From the very beginning of her career coworkers degraded her with lewd nicknames, but Benson-Podolchuk said she was told to “enjoy the attention” when she tried to raise the matter with superiors.

Those nicknames followed her to different detachments, and there were also incidents that escalated to violence.

“This one particular day I came to work and they had loosened the screws on the bathroom door. So it fell on my face and gave me a concussion and knocked me out and split my forehead,” Benson-Podolchuk said.

“When I returned to work, someone had put dead prairie chickens in my gun locker.”

She eventually sued the RCMP, and settled out of court in 2009.
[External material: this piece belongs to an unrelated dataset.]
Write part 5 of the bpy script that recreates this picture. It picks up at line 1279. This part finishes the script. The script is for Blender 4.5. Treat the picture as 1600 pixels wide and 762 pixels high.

Now, Benson-Podolchuk spends her days working as a consultant, in hopes of making workplaces safer and healthier for employees and victims.

“It only takes one person to say ‘hey don’t say that, it’s not appropriate. If you say that again, you’re out of here,’” Benson-Podolchuk said.

Barbara Bowes, a human resources consultant with the Legacy Bowes Group, regularly investigates incidents in places of business, including sexual harassment complaints.

Bowes told CTV News that the spectrum of sexual harassment is broad.

“From jokes, innuendos, to physical behavior. And it’s perception on the individual’s part: ‘I have heard or seen; you came and touched me in such a way that it made me feel uncomfortable.’”

Be it a large business or small, Bowes said it’s crucial that companies and employers have written policies to deal with sexual harassment complaints.

“And you need to have a complaint process within that policy,” said Bowes.

“You need to train employees so that they know what their rights are within the organization, and you need to train managers so they know how to apply the policy.”

Documentation is another important step of the process; Bowes said those making complaints should ideally document the harassment and seek witnesses if possible.

If an employer fails to deal with a sexual harassment complaint, reports can also be filed with the Manitoba Human Rights Commission.

Benson-Podolchuk told CTV News she hopes the conversations around sexual harassment will continue in all industries and professions.

“And with time that will change attitudes,” Benson-Podolchuk said.

“There will always be people who will think they have the right to call you things, to touch your body. But we can make it very uncomfortable for them. It only takes one person.”